Wednesday, August 3, 2016

Enjoying Reenacting is a Matter of Prespective

    A miserably cold rainy Civil War Reenactment day reminded me why I enjoy reenacting.  We spent last Saturday at the reenactment at Cantigny Museum [I wrote this post in Oct 2014, but it got lost in life's details; I post it now in 2016 because it's still a good summary of my view of reenacting].  It was windy cold & rainy most of the day.  The kind of damp cold that seeps in clinging to you even though you keep moving to ward it off.  Even before leaving the homestead early in the morning, while finishing packing up it was sleeting so we had warning. . . but we loaded up and went anyway, hopeful that things would improve during the day.  The sleet changed to a cold misting rain.  The day was not the most busy.  Spectators came, but not as many as would come on a nice fall day.  Couldn't put out the usual historical displays to attract spectators.  Reenactors came, but we couldn't put out the gift table with mail kits and such for them to browse and enjoy.  The cookies and goodies we put out under the fly kept getting sprinkled as the wind would whip in the rain.  The layers of clothing did only so much good to keep us warm.  Vicki especially shivered with the cold.
    But at the end of the long day I had a renewed sense of satisfaction over having gone.  In spite of, or better through the miserable weather of the day, I was reminded again why I enjoy this "odd hobby" of remembering and reenacting history long gone.

    When we arrived, we were welcomed and helped to set up things by people glad we had come to be with them.  At the end of the long day, we had help packing up things.  One good friend not only helped take down the tent, but even gave Vicki an extra coat so she could have additional warmth as she packed up things for the ride home.  There were other instances of help here & there during the day.
    These friends, typically only seen on the reenacting field, would never have been known apart from our involvement in this hobby.  Our paths would not have crossed in the normal travels of life.  I count each "reenacting friend" as a blessing on my family.

Honest heartfelt encouragement.
    All through the day, the reenactors would stop by the tent.  Over and over again, in various ways, they offered thanks and encouragements about our being there to offer them good food and drink.  One joke that became the saying of the day to those stopping in was "help yourself . . . we have ice cold lemonade and mint tea".  We didn't use much ice.  But the guys did enjoy the lemonade, mint & sarsaparilla teas anyway.
    Now the guys are always appreciative, but on this day, because of the cold and rain, they seemed to express "thanks" a little more energetically.  Maybe it was because the day was so miserable that each "thanks so much for doing this" comment stood out to me.  No matter.  On the way home, I was grateful that we had had the opportunity to go and remind those reenactors of the servants of the U.S. Christian Commission who had served under far harder conditions soldiers far more hungry.
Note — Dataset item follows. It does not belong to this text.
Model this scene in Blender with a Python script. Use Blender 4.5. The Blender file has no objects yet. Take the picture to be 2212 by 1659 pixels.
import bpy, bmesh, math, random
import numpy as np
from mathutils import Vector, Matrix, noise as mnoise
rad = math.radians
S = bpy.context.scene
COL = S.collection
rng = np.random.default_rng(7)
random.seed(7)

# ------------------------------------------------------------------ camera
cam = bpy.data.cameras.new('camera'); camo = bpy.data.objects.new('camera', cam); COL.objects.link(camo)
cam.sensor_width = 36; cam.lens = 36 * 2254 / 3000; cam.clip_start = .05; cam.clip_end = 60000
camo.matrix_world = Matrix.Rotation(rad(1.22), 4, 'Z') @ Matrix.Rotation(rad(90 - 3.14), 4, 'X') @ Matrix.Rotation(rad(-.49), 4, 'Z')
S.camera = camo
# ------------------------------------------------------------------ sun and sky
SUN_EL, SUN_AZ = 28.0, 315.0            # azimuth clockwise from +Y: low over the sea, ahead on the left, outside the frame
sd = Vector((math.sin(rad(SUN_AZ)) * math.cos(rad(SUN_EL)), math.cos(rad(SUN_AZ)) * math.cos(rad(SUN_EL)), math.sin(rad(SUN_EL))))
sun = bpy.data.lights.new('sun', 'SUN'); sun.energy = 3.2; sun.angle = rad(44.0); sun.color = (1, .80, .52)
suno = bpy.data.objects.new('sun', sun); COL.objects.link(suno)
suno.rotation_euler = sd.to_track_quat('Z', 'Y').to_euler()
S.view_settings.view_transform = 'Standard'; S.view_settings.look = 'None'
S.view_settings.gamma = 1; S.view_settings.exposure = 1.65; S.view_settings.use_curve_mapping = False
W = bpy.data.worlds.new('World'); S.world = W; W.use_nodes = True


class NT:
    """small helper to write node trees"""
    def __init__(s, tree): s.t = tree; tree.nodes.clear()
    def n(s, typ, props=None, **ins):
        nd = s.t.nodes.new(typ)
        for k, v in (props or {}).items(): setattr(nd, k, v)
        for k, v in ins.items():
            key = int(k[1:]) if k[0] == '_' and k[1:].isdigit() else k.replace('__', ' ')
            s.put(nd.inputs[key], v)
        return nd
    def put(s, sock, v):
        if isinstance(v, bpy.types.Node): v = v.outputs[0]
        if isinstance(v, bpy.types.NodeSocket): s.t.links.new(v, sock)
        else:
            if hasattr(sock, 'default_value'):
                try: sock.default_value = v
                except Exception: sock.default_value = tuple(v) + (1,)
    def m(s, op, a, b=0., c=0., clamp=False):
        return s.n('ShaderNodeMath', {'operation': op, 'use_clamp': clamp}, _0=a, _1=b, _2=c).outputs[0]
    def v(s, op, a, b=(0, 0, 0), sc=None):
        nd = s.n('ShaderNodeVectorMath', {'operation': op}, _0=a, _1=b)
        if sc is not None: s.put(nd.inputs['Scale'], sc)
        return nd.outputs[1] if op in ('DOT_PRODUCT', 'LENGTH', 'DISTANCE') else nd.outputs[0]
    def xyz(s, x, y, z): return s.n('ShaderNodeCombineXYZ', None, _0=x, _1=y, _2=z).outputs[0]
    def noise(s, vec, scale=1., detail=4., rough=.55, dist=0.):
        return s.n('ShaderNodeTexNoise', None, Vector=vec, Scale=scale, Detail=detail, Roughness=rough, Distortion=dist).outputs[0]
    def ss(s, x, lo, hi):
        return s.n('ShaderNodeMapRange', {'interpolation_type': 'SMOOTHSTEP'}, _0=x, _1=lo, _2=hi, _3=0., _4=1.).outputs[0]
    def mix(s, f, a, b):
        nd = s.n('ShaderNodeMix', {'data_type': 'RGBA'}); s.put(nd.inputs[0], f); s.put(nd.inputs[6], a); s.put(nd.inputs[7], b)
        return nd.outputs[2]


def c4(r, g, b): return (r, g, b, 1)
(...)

    Our son Joshua shared the day with us, pitching in hard to get things up and running and going.  Our other son Justin was also able to come and help setup and brought Jonas our grandson along.  With the kids getting older now, our reenacting events become an enjoyable "family event".
    Jonas learned an interesting "life lesson". He had watched Uncle Joshua push up the fly to drain the water off it.  Jonas tried to do the same on the other side, couldn't reach up that far, got a stick and pushed up the fly and sure enough the collected water poured off.  One small minor detail Jonas didn't understand:  you stand facing out, you don't stand facing in.  The water poured off the tent and right on to him as he was looking up.  And too his credit, he didn't whine or cry.  He shrugged it off and kept going.
    For over twenty years now, reenacting has given us special "family stories" and memories.  I'm grateful for that.

Honoring those who served our country.
    Cantigny Museum remembers the First Division.  Through-out the day I had opportunity to talk to Veterans who would stop by.  To listen to their stories and thank them for their service.
    I also choose this event to honor my father, Robert Rowe, a WWII vet who died in July [2014].  I walked the camp handing out to the reenactors Civil War patriotic covers in honor of my dad who stepped up to serve his country when it was needed.  He taught us as a family to love our country, to do good to others, and to love Jesus Christ.  He was not famous to others.  But to me he remains an example of service and sacrifice.

    So, for me, the Cantigny event was a good reminder of why I have enjoyed doing this hobby for over twenty years now.  Yes, it was a wet, cold, windy day that chilled you to the bone.  But the chill didn't reach the heart.